The morning comes and Aleyn has to leave the daughter's bed and return to his own bed. Before he leaves, the daughter tells him where to find the loaf of bread made from the stolen corn (lines 389-390). It is still too dark to see. The cradle with the baby is again misleading and Aleyn creeps mistakingly in the bed of the miller. Thinking he his talking to John, he says they have to leave as he has been copulating with the miller's daughter all night (line 411-413). The miller awakes and not surprisingly freaks out in rage. He fiercely beats Aleyn and the two men fight in the dark. The miller stumbles and falls on his still sleeping wife (line 427). She awakes but is not able to oversee the situation and thinks the two students are fighting. John, also awakened, tries to find a staff, but the miller's wife finds the staff before him. The moon offers a little ray of light (line 444). The miller's wife thinks she sees Aleyn's nightcap and beats it really hard with the staff. It is however the miller's bald head that is hit with the staff (line 452). The miller falls down and receives some additional beating by the students. They dress and leave with horse, meal and loaf of bread, without paying for the grinding and the dinner.

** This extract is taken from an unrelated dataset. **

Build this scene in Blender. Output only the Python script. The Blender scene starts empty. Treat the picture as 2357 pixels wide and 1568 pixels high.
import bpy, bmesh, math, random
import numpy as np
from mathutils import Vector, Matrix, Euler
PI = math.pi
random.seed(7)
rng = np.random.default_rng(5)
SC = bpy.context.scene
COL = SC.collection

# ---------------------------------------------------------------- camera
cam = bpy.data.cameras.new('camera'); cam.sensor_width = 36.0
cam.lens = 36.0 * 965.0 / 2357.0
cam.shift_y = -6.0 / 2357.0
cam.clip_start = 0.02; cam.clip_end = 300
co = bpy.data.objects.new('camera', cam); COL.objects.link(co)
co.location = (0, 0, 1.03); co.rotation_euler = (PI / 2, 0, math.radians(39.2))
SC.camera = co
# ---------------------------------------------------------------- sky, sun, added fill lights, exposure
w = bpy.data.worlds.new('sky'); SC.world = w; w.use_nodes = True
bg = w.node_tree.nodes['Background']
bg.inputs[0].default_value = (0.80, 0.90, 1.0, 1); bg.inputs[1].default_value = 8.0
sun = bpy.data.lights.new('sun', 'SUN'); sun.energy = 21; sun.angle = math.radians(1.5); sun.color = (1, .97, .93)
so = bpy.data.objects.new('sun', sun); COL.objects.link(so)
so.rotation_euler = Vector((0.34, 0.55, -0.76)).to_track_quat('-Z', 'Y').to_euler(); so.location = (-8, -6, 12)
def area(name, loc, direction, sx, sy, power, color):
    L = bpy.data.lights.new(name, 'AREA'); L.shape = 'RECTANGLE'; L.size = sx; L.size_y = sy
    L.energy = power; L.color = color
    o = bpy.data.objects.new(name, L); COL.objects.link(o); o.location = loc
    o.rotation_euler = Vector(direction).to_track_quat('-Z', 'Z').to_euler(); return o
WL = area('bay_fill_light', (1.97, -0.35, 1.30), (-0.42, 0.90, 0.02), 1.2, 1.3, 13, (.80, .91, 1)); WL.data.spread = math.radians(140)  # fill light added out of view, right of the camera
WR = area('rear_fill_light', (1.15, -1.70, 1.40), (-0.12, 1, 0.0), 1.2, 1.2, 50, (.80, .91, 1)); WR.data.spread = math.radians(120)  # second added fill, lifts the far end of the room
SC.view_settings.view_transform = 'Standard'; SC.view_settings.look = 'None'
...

So the miller ends up beaten with no payment and his wife and daughter are screwed (line 463). "The cheater shall himself cheated be" comments the narrator (line 467). Thus ends the Reeve his tale.

To draw your audience's attention, put in some sex. This applies to movies, it applies to jokes and it applies to literature. Sex sells. Modern authors know that and of course medieval writers knew that too. Like The Miller's Tale, The Reeve's Tale is not pornographic as details are not described, only briefly mentioned. The reader may use his own imagination if he or she wants to fit in details. Contrary to The Miller's Tale, women are not persuaded into bed. No persuasion, no talking, no unnecessary complex or non-plausible plot twists and - above all - no tiresome symbolism, no boring quotations from Greek or Roman writers and no tedious Christian teachings in The Reeve's Tale. The women enjoy sex as well as the male characters. Nobody gets punished for having sex for fun.

The only person in The Reeve's Tale who gets some punishment is Symkyn, the miller. He is the only person that does not have any sex and he is apparently unable to give his wife good sex. Well, a man who is unable to give his wife good sex, deserves punishment, doesn't he? At least he should not be surprised if his wife commits adultary. Ask the Wife of Bath for her opinion (find it in The Wife of Bath's Prologue and Tale). Christian ideas about chastity and abstinence are pervasively elaborated and adulated in The Canterbury Tales. So The Reeve's Tale is an anti-Christian story? Maybe blasphemous? Not really. Christianity is completely absent in The Reeve's Tale and is not ridiculed in any respect. Even devoted Christians may laugh about The Reeve's Tale. "Having joyful sex with mutual consent is not sinful, regardless what religious leaders try to tell you. And bring your wife or girl to an orgasm at least once in a while." This is what Chaucer in a nutshell tells his audience. You do not need highly praised philosophers or ancient writers or weary symbolism to know this. It is just common sense. Write this in your essay or paper and your bald grey professor will give you an A cum laude.